Assassination of Awlaki

Joe Nocera had an op-ed piece in the NYT yesterday (Oct. 1) on the scripts written by Harold Burson for Armed Services Radio back in 1945 on the Nuremberg trials. It and they are reminders of the respect for the rule of law and social order that were then prevalent, and the hope many Americans felt that such rules would prevail in the conduct of governments and societies the world over. It’s a reminder of the spirit of the time that I grew up with, emerging from the war atmosphere in 1946 at the age of 9.

Nocera describes it like this:

There was another aspect to Harold’s scripts, one I found quite endearing. They have an earnest, idealistic quality that reminds you just how full of hope America was after World War II. Though we had fought a brutal war, we were determined to act generously to the vanquished. That even applied to the Nazi brass who had committed reprehensible crimes against humanity. “G.I.’s have one stock question,” reads Burson’s very first script. “Why can’t we just take them out and shoot ’em? We know they’re guilty.”

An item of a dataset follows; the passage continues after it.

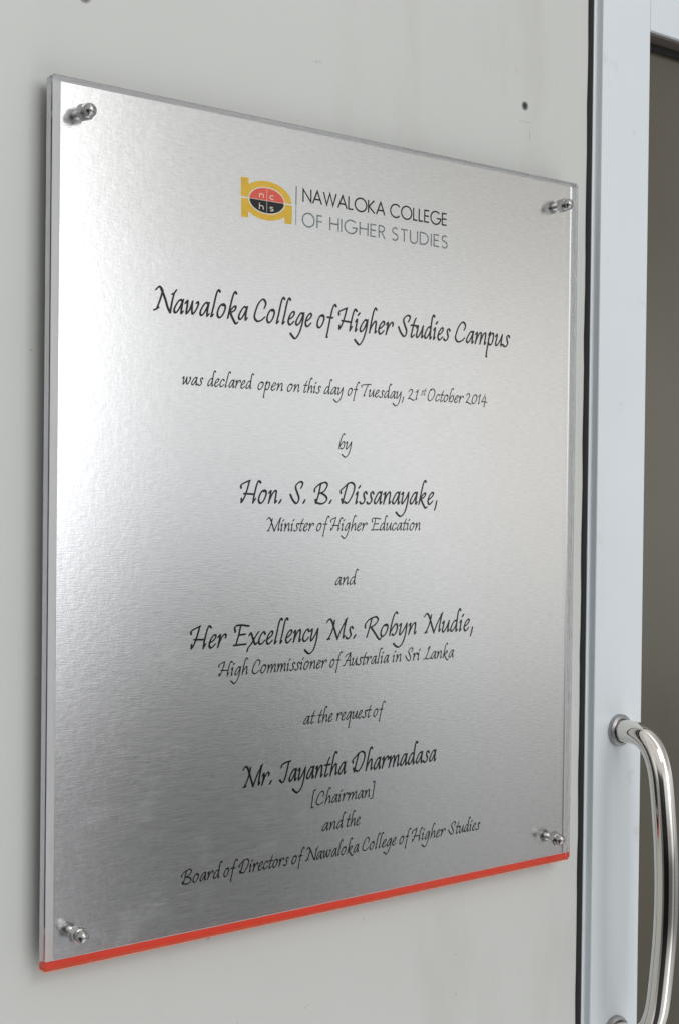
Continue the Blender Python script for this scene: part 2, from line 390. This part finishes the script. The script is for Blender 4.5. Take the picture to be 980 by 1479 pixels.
# script alphabet: cap height 100, slant drawn in; (strokes, advance)
G = {
'a': ([[(40,50),(31,57),(20,48),(6,24),(2,9),(7,1),(16,6),(29,27),(39,48)], [(43,58),(37,32),(34,8),(35,0),(42,9)]], 47),
'b': ([[(42,109),(35,117),(25,104),(15,75),(6,35),(1,2)], [(3,14),(18,40),(32,57),(40,52),(40,32),(33,12),(22,1),(13,7)]], 46),
'c': ([[(35,46),(30,57),(20,54),(6,32),(2,12),(8,1),(20,5),(33,18)]], 37),
'd': ([[(38,51),(29,57),(18,48),(5,24),(2,8),(8,1),(18,8),(31,28),(39,48)], [(62,107),(54,115),(46,96),(39,52),(34,12),(35,0),(42,9)]], 49),
'e': ([[(5,22),(20,31),(32,44),(34,55),(26,58),(12,42),(3,18),(6,3),(15,0),(31,15)]], 38),
'f': ([[(57,102),(48,111),(36,90),(23,42),(12,-8),(5,-36),(9,-40)], [(8,51),(39,50)]], 38),
'g': ([[(38,52),(29,57),(14,38),(2,13),(8,1),(24,16),(38,46)], [(43,58),(36,16),(20,-32),(0,-59),(-14,-52),(-27,-38)]], 46),
'h': ([[(43,108),(35,116),(26,98),(14,50),(4,0)], [(6,10),(18,34),(33,54),(40,50),(37,22),(35,2),(42,9)]], 49),
'i': ([[(5,44),(13,56),(12,40),(5,8),(5,0),(12,9)], [(20,76),(26,84)]], 25),
'k': ([[(44,108),(36,116),(26,95),(12,40),(3,0)], [(8,22),(22,42),(36,55),(41,48),(32,34),(13,25)], [(14,26),(26,2),(40,-19),(50,-14)]], 50),
'l': ([[(44,108),(36,116),(26,95),(13,40),(4,6),(5,0),(12,9)]], 27),
'm': ([[(4,46),(14,56),(12,40),(3,0)], [(5,10),(22,44),(34,56),(38,46),(30,0)], [(31,8),(48,44),(60,57),(64,48),(58,12),(58,1),(65,9)]], 72),
'n': ([[(4,46),(13,56),(12,42),(3,0)], [(5,8),(20,40),(34,57),(40,50),(35,14),(35,1),(42,10)]], 49),
'o': ([[(30,52),(22,56),(10,42),(2,18),(5,3),(15,0),(28,14),(38,38),(37,53),(28,58),(16,50)]], 45),
'p': ([[(8,50),(18,66),(9,34),(-1,-15),(-7,-54),(-4,-60)], [(6,30),(19,52),(31,60),(36,50),(32,26),(24,6),(14,1),(6,9)]], 42),
'q': ([[(38,52),(29,57),(14,38),(2,13),(8,1),(24,16),(38,46)], [(44,58),(36,18),(26,-30),(20,-60),(24,-62)]], 47),
'r': ([[(4,46),(14,57),(12,40),(3,0)], [(5,8),(18,38),(34,58),(42,53),(40,42)]], 40),
's': ([[(36,47),(30,57),(20,51),(20,36),(25,18),(16,3),(4,0),(-2,8)]], 35),
't': ([[(34,90),(24,72),(11,26),(6,5),(12,0),(24,11)], [(5,56),(36,55)]], 31),
'u': ([[(4,46),(12,57),(12,44),(4,12),(8,1),(18,8),(34,34),(43,56)], [(44,58),(38,24),(36,2),(44,10)]], 49),
'w': ([[(2,44),(12,57),(12,40),(7,10),(9,2),(22,20),(35,54)], [(35,56),(32,22),(36,3),(48,16),(61,42),(60,56),(53,50)]], 65),
'x': ([[(6,44),(16,56),(26,30),(38,2),(48,10)], [(56,60),(40,40),(20,8),(2,-12),(-3,-28)]], 52),
'y': ([[(3,48),(12,57),(12,46),(5,12),(7,1),(16,10),(31,32),(43,56)], [(44,58),(40,24),(33,-8),(20,-42),(0,-60),(-16,-53),(-28,-40)]], 48),
'N': ([[(8,88),(22,102),(34,94)], [(28,100),(48,56),(60,20),(72,-2)], [(38,88),(26,46),(12,10)], [(0,4),(10,8),(20,15)], [(72,0),(79,42),(89,82)], [(80,77),(90,82),(98,95)]], 84),
'C': ([[(51,60),(58,82),(44,98),(22,78),(5,38),(2,14),(16,0),(36,6),(53,21)]], 60),
'H': ([[(3,66),(2,80),(20,91),(44,101)], [(42,98),(28,50),(14,16),(4,2)], [(4,20),(4,4)], [(16,42),(67,39)], [(97,91),(86,100),(75,74),(64,28),(60,0)], [(60,2),(71,19)]], 82),
'S': ([[(60,70),(70,90),(60,100),(42,92),(31,76),(37,55),(49,28),(45,7),(32,0),(14,18),(2,41)]], 68),
'T': ([[(3,72),(3,87),(36,95),(80,99)], [(56,96),(40,60),(24,16),(20,1),(29,9)]], 58),
'O': ([[(40,96),(30,97),(16,76),(2,30),(8,4),(24,1),(46,24),(62,62),(60,88),(46,100),(28,86)]], 66),
'D': ([[(4,48),(2,62),(20,78),(44,96)], [(38,92),(24,48),(12,1)], [(6,22),(11,4)], [(34,92),(58,100),(75,86),(70,54),(50,16),(34,2),(22,8)]], 76),
'M': ([[(2,86),(15,100),(27,90),(44,42),(58,0)], [(42,92),(36,62),(22,26),(8,4)], [(4,2),(18,5)], [(58,2),(78,48),(106,96)], [(100,92),(110,100)], [(106,96),(94,48),(88,6),(96,15)]], 102),
'B': ([[(2,54),(3,68),(18,83),(36,95)], [(34,93),(24,46),(10,1)], [(6,18),(9,3)], [(28,88),(56,99),(68,85),(52,58),(30,47)], [(34,50),(58,36),(66,20),(54,4),(36,-2),(14,3)]], 74),
'E': ([[(9,64),(7,88),(30,96),(78,89)], [(36,93),(26,50),(12,4)], [(26,50),(60,52)], [(0,3),(30,5),(64,6)]], 70),
'A': ([[(12,6),(34,42),(64,98)], [(0,3),(16,6)], [(64,98),(60,50),(57,3),(66,10)], [(26,42),(60,40)], [(20,68),(34,86),(64,97)]], 70),
'L': ([[(40,78),(45,93),(60,99)], [(56,97),(38,50),(18,6)], [(2,2),(20,7),(42,2),(66,13)]], 62),
'J': ([[(6,72),(12,86),(30,94),(60,99)], [(50,97),(38,50),(24,8),(10,0),(-2,14)]], 48),
'R': ([[(4,46),(4,64),(20,84),(38,95)], [(38,93),(26,48),(12,1)], [(30,90),(58,99),(70,83),(54,60),(28,46)], [(34,48),(54,18),(76,-14),(87,-7)]], 80),
'2': ([[(6,66),(18,82),(32,78),(30,56),(14,26),(1,4)], [(1,4),(16,8),(38,-5),(48,-1)]], 50),
'1': ([[(5,62),(16,72),(24,84)], [(24,84),(15,42),(6,2),(13,8)]], 28),
'0': ([[(26,75),(12,58),(2,22),(8,2),(20,2),(38,26),(45,56),(38,74),(26,76),(16,66)]], 50),
'4': ([[(34,82),(18,48),(2,20)], [(2,20),(22,22),(50,19)], [(38,62),(32,20),(24,-22)]], 48),
'(': ([[(36,114),(20,112)], [(20,112),(11,55),(2,-14)], [(2,-14),(16,-12)]], 34),
')': ([[(14,112),(30,114)], [(30,114),(22,55),(12,-12)], [(12,-12),(-4,-14)]], 34),
',': ([[(14,16),(9,-6),(2,-28)]], 24),
'.': ([[(4,2),(11,14)]], 24),
}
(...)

Again and again, Burson’s scripts try to answer that question. Because “the guilt of the German leaders should be carefully documented.” Because “we of the four nations are devoted to law and order.” Because “our system is not lynch law. We will dispense punishment as the evidence demands.” Led by the Americans, the Allies were insistent that the Nazi defendants be treated fairly; Burson’s pride in that ethos shines through on every page. This postwar idealism was one of the Greatest Generation’s finest qualities. Today’s cynical, divided country sorely misses it.

I think about that comment “our system is not a lynch law” in reacting to the assassinations of Osama bin Laden in Pakistan, Anwar al Awlaki and Samir Khan in Yemen, and who knows how many innocents before and in between in how many different countries in the Muslim world. We seem to have lost our moral compass altogether. It’s a sad day when Americans feel they can legally send pilotless drones anywhere in the world and assassinate those with whom we disagree, be they Arabs or other Americans. It doesn’t even seem to occur to us that we are committing wrongs against humanity for which we, someday, may suffer in another Nuremberg set of trials. Nor does it occur to us that changing our own behavior in the world might possibly lessen the hatred and resentment in which we are seen by so many. Far less does it occur to us that we are violating our own Constitution by executing American citizens without trial.

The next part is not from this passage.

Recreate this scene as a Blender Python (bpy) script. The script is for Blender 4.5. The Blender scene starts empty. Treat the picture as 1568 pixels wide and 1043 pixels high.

We have deluded ourselves by going to “war” against an emotion called “terror” twisting our language to justify any action that allows us to wreak revenge against those who flew planes into the World Trade Center, the Pentagon, and that field in Pennsylvania that could have become the White House, as if we had a right to be invulnerable from the anger that until then had mostly plagued others in Britain, Spain and the Middle East. We have swallowed the myth that we are somehow better than others, exceptional in our righteousness, much as the Germans swallowed the myths of the early Nazi regime going gaga over the technology that allows us to kill by remote control much as they celebrated the technology that made the trains run on time. We have practiced many of the same horrors imprisoning people without trial, torture, indulging in unjust wars against weaker states, creating millions of refugees, and devastating their lands. Our people turn deaf ears and blind eyes to what can be seen and understood by anyone not wearing self centered blinders. Our media keep us on a diet of trivia and celebrity gossip, hiding the real news in the back pages of newspapers or the fringes of radio and TV and sometimes failing to report. Most of us choose not to see or read or listen. Holy war is no longer the speciality of Muslims, but of the US as well.

Juan Cole on the same subject:

The government should only be allowed to imprison or kill American citizens within the framework of the constitution and of US statutes. The problem with the assassination of al-`Awlaqi is that it was lawless. If the president is allowed to act lawlessly, he is not a president but a king. We are taken back to the medieval age, with star chambers, bills of attainder, outlaws, and no habeas corpus or due process. Those bastions of arbitrariness were highly objectionable to the founding generation of Americans and the point of the US constitution was to abolish them in favor of a rule of law. If we surrender the latter, we may as well just all strap on swords and descend into barbarism. Or perhaps we already have.

Ironically, it is a professor of constitutional law who has been the loudest and most effective advocate for a return to the law of the jungle.

On these issues, Barack Obama has been as bad as, and probably worse than, George W. Bush. If he wants the authority to behave in this way, why not get legislation passed?

Decay and decline are written all over our faces these days, but it does not have to be that way. There are choices we can make as citizens, both those who vote and those who govern. Will we make those choices?